Following the initial pre-sale suspension due to technical failures, Fanki's ticket sales for the March 2026 Mexico vs. Portugal friendly resumed and sold out rapidly, fueling fan frustration and calls for investigation into potential irregularities.
The ticket sales saga for the Mexico vs. Portugal friendly on March 28, 2026, at the renovated Estadio Banorte in Mexico City—a key World Cup prep event—continued with more chaos on Fanki's platform. After suspending the Banorte cardholder pre-sale on December 10 due to server overloads and 'fake queues' (as previously reported), Fanki resumed it on December 11. It sold out in under two hours amid persistent issues: virtual queues that stalled or regressed, 503 errors, and loading failures. Some fans managed purchases around 9:30 a.m.
General sales launched December 13 at 9:00 a.m. and exhausted in just over three hours, despite over 1 million attempts. Fans noted discrepancies, like queues indicating available tickets suddenly showing 'sold out.' Tickets quickly surfaced on resale sites at markups, prompting demands for Profeco scrutiny.
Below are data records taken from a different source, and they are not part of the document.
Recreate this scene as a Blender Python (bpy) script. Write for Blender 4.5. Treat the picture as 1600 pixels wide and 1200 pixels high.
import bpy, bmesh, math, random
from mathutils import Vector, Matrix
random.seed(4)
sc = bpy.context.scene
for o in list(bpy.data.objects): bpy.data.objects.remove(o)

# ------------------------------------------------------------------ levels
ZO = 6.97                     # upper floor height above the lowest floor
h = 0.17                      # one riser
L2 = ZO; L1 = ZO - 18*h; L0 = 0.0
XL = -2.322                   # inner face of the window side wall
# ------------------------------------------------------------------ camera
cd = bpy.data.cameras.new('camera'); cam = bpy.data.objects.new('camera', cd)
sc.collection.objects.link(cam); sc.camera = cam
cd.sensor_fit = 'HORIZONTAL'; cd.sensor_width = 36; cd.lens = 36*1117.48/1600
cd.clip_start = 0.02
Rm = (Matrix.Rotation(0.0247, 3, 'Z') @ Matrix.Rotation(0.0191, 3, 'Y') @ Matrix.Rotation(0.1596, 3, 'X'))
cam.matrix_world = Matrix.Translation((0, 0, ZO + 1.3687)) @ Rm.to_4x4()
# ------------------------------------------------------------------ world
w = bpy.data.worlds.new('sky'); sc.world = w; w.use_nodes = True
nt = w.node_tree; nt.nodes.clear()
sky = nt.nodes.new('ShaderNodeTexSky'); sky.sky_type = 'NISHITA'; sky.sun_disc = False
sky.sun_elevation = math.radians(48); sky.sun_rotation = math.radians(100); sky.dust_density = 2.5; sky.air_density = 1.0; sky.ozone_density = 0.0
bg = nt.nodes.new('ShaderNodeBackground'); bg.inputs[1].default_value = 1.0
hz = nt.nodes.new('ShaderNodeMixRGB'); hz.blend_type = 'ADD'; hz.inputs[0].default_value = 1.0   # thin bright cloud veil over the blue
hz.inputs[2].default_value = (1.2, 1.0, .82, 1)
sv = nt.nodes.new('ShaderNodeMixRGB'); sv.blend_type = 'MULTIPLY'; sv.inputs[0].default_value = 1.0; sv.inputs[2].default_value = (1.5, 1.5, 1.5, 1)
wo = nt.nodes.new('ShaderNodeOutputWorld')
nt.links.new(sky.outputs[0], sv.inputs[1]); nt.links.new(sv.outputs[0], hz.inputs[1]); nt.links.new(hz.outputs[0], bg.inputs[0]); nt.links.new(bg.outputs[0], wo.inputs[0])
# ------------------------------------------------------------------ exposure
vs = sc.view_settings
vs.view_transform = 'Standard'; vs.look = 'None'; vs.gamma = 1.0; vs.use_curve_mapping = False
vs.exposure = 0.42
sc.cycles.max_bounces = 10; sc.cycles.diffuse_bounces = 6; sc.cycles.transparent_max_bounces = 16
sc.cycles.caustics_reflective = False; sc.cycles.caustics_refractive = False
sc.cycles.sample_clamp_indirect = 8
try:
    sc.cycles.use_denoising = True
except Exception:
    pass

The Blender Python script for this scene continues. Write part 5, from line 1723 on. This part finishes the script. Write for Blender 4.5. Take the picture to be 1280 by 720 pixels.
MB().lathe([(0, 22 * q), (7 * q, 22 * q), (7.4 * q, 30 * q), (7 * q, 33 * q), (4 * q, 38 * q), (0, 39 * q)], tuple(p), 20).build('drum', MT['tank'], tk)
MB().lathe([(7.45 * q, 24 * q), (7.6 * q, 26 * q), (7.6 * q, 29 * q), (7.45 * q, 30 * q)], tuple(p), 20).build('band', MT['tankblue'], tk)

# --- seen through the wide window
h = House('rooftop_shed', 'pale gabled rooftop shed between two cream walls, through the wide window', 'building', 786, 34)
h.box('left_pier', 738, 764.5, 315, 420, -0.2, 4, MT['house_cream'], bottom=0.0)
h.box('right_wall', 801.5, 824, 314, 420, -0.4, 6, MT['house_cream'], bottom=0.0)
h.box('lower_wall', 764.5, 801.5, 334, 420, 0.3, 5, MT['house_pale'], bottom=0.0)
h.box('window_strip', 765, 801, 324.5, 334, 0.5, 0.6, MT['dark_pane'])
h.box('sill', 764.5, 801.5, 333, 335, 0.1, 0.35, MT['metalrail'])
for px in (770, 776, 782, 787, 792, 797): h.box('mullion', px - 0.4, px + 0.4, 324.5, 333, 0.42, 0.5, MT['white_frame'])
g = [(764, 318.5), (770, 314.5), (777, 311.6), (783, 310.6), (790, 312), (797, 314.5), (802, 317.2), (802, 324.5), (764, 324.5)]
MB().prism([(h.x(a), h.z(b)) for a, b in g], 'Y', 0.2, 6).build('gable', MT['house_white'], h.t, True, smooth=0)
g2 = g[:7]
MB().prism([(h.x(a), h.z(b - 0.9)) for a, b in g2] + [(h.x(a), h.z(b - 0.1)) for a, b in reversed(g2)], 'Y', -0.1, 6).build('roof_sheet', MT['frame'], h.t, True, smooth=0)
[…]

Fanki, a Colombian firm operating via the recently established Bitsports México (linked to Bitsports Digital LCC, with no clear public registration in Mexico or the U.S.), holds the exclusive concession from Femexfut. Partners include Alejandro Irarragorri of Grupo Orlegi (Santos and Atlas owner, recently probed for tax issues). Prices spanned 500 to 9,000 pesos for digital QR tickets. Fanki cited 'record demand' but faces online backlash, memes, and complaints; they direct queries to social media.